In this sense, the following functionalities are not limiting, the system is characterised in that it is configured so that an unsafe operation that is caused by a change in the volume of the objects present, as may be the appearance of a new volume, e.g. the volume of a person, animal or object, is detected. It can also detect an unsafe operation caused by a change in the volume of the objects present, such as a change or deformation of a static volume present in the facility, e.g. a change in volume when a vehicle door is opened. It can also detect an unsafe operation is caused by the change in volume of objects present due to the displacement of an existing volume, e.g. vehicle movement. Additionally, it can detect an unsafe operation caused by the change or deformation of a dynamic volume present in the facility, e.g. the opening of the door of the washing apparatus. In addition, the system is also configured so that a signal can be generated in case the volume of the static elements interferes with the expected trajectory of the dynamic volume. The system has a volume classifier to classify the different volumes appearing on the scene and, depending on these, issue one warning signal or another.

Laser transmitters and sensors can be mounted in different parts of the facility, in order to guarantee the operation and maximise coverage. For example, laser transmitters can be mounted on the movable apparatuses themselves to monitor their environment.

As for the safety method, which is carried out with a system as previously described, comprising a series of steps, such as follows and wherein the system is used for:

configuring the orientation and position of the lidar, and setting boundaries for the washing bay and washing area, which is carried out during installation at the start of a vehicle washing cycle, obtaining a high-density 3D image of the entire bay in full detail using a high resolution image checking that the vehicle is within the established limits of the washing area or checking that there is no obstacle in the path of the machine, defining the volume of the vehicle by means of the images obtained calculating the position of the recorded machine volume as a function of the position transmitted by the machine obtaining cyclic images with lower dot density than the initial one, but with a higher response speed removing already recorded volumes (vehicle as static volume and machine as dynamic volume) from the initial high-precision 3D scan by converting it into a monitored 3D scene detecting a change in the volume of the monitored 3D scene, and optionally classifying the new volume of the monitored 3D scene according to its morphology executing a safety sequence on the machine, e.g. slow down, pull out or stop; and issuing a warning signal; and resuming operation of the washing apparatus, once the danger has disappeared

Other variants are set out in the separate claims and are described below.

DESCRIPTION OF THE FIGURES

In order to complete the description and to help make the features of the invention more readily understandable, a set of figures and drawings is presented wherein the following is represented by way of illustration and not limitation:

FIG. 1 is an upper schematic view of a first exemplary embodiment of the invention.
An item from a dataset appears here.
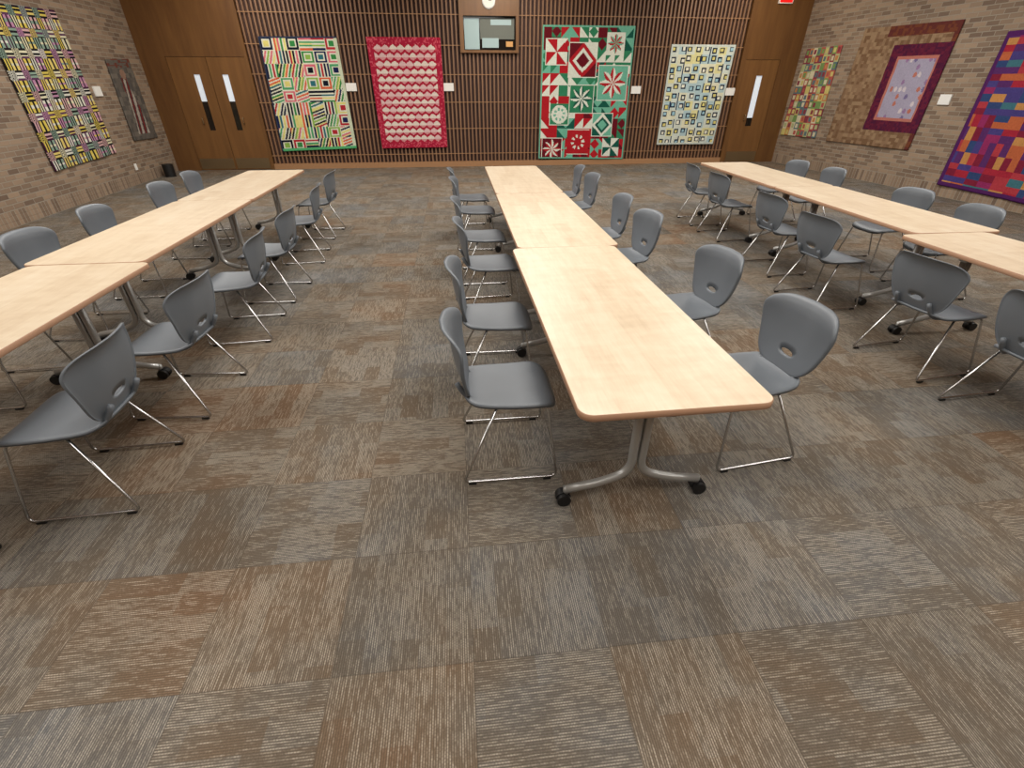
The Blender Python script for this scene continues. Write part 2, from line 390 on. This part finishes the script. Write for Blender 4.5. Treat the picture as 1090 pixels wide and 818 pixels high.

FIG. 2 is a view of the point cloud generated by the lidar where the different bodies (washing machine, vehicle and people) can be observed: 2.1) starting position; 2.2) presence of a vehicle; 2.3) presence of a person and issuance of the alert actions.

DETAILED EXPLANATION OF AN EMBODIMENT OF THE INVENTION

Several embodiments of the invention are briefly described below, as an illustrative and non-limiting example thereof.

FIG. 1 shows a diagram of an exemplary embodiment of the invention. It is based on a washing tunnel with a series of internal apparatuses (1) arranged around a vehicle (2). The apparatuses (1) generally comprise bridges with rotating and movable brushes and a full range of nozzles for ejecting liquids, such as soapy water, and drying air.

Laser transmitters (3) and receivers (4), all controlled by a control unit (5), are arranged at various positions around the apparatuses (1). These transmitters (3) and receivers (4) form a lidar (a device for determining the distance from a laser emitter to an object or surface using a pulsed laser beam), sweeping the entire area over which the apparatuses (1) are moving with a certain margin around it. This lidar thus makes it possible to detect the presence of objects, usually people, in areas where they are not expected to appear. The system has a management interface (6), which may be arranged on the control unit (5) or arranged on remote computer equipment, the remote computer equipment and the control unit (5) being connected either wirelessly or by wiring.

The proposed system works in such a way that it initially performs the measurement of the environment to recognise the washing apparatuses (1), without the vehicle (2), and convert same into a movable prism to be taken into account when discretising the volume. In this first step, any fixed elements located in the surveillance area are also removed.

In a first step, prior to the start-up of the apparatuses (1), it can detect whether the vehicle (2) is incorrectly positioned, by checking whether it exceeds certain markings programmed in the control unit (5). Having checked the volume positioned within the corresponding area, the vehicle volume (2) is calibrated by approximating the point cloud of the vehicle (2) taken by the lidar to a static occupied volume. Knowing the location of the vehicle volumes (2) and washing apparatuses (1), these are removed from the surveillance area, resulting in an updated surveillance area. It should be noted that this surveillance area can be fixed or can be moved depending on the position of the apparatuses (1) as they move, or on any element present in the washing area.

During tunnel operation, the control unit (5) compares the position of the apparatuses (1) according to the washing phase, which can be received from the washing tunnel controller, and the position of the vehicle (2) with the elements detected by the lidar. If an unexpected object is detected, an alert is issued. This usually includes stopping the washing tunnel until an operator can check the occurrence, but may include other safety actions or sequences. The control unit (5) can also decide for itself which elements are apparatuses (1) or vehicle and which are external by recognising their shape from the lidar readings.

The control unit (5) may be the washing tunnel controller itself.

FIGS. 2.1 to 2.3 show how the lidar creates a point cloud over the different volumes, identifying changes with respect to the initial situation. In FIG. 2.1 the lidar takes the volume of the machine creating a movable prism in the system that is taken into account with the movement of the machine. In FIG. 2.2, the vehicle enters the facility and is detected by the lidar, creating a new volume in the system, for example, so it can be checked whether it is positioned correctly. Once the vehicle volume and the movable prism of the machine have been set, if a new volume appears (FIG. 2.3), an alert and the corresponding safety sequence is triggered.